Most of Mopper’s listings are in the Landmark District, which was founded in 1733. The District is mostly known for its cameo in Midnight in the Garden of Good and Evil, and is home to stately mansions and estates that have been around since Savannah’s founding.

Savannahians have a love for Halloween, says Mopper, and he takes full advantage of that with yearly haunted open houses. He chooses three or four of his best listings and invites brokers and potential buyers to check out the homes. While there, storytellers share the history of the home, invitees munch on Halloween-themed treats and children participate in apple bobbing contests and pumpkin carving.

Mopper’s Halloween Haunted Opening flyer.

Beyond hosting haunted openings, Mopper likes to infuse the Halloween spirit into his marketing materials by using turns of phrase such as: “Homebuying shouldn’t be a haunting experience — it should be a treat!”

Elizabeth Finkelstein, the founder of CIRCA Old Houses, says she usually doesn’t hear of agents who specialize in selling historic homes embracing Halloween since buyers often think historic homes are haunted.

“I’ve never seen anything come my way like that, and I think it’s awesome that [Dicky] does that, but if anything, I find it to be the opposite,” said Finkelstein. “I think that people have this fear that their historical home is haunted. Everyone loves to comment on the CIRCA listings like ‘Oh, this house looks haunted!’ I think a lot of [agents] want to remove that perception of some of the historical homes.”

Anthony Posey, a New-Orleans based broker-owner, is embracing the haunted history of The St. Francisville Inn, a listing he just put on the market last week.

The 10-bedroom, 10-bathroom Inn has many of its original features that include a gabled roof, full porch, ceiling medallions and hardwood floors, and according to the current owners, the home may have some “original” guests lingering around as well.

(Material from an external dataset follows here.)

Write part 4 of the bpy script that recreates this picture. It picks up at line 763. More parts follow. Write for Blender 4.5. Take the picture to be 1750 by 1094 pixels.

The home in 1974 and the home now.

The owners bought the Inn in 1990, and have run it as a successful bed-and-breakfast for the last 27 years. During their time there, they’ve heard stories from guests about ghosts and have even had an encounter of their own.

“When we first moved to The Inn, we all lived downstairs and the attic was not finished, just flooring. Sometimes we would hear a ball bouncing and just shrug it off as the wind,” said the Walshes in an email. “When our third child was born, we finished off part of the attic to create three bedrooms and a bathroom with a little landing area. The kids used to talk about a little girl upstairs with pigtails who they called Darlene.

One time one of our friends came over to visit and [our son] was probably three, he went upstairs to look for my youngest daughter and his older sister to play with. We heard Nick talking to someone and thought maybe one of the kids was upstairs; when he came down by himself we asked him who he was talking to and he said the little girl Darlene who lived upstairs, you know the girl with the pigtails (No Darlene here). The most recent is one of our repeats guests who says there is a ghost in Room 2 that messes with the water when you shower.”

Posey says he isn’t doing any special marketing around Halloween like Mopper, but he’s definitely not shying away from his listing’s haunted past. “If these walls could talk!” Posey wrote in the home’s listing description. “May even have its very own ghost. Some say it may be haunted!”

He plans to market the home as usual, and “let the internet do its job.”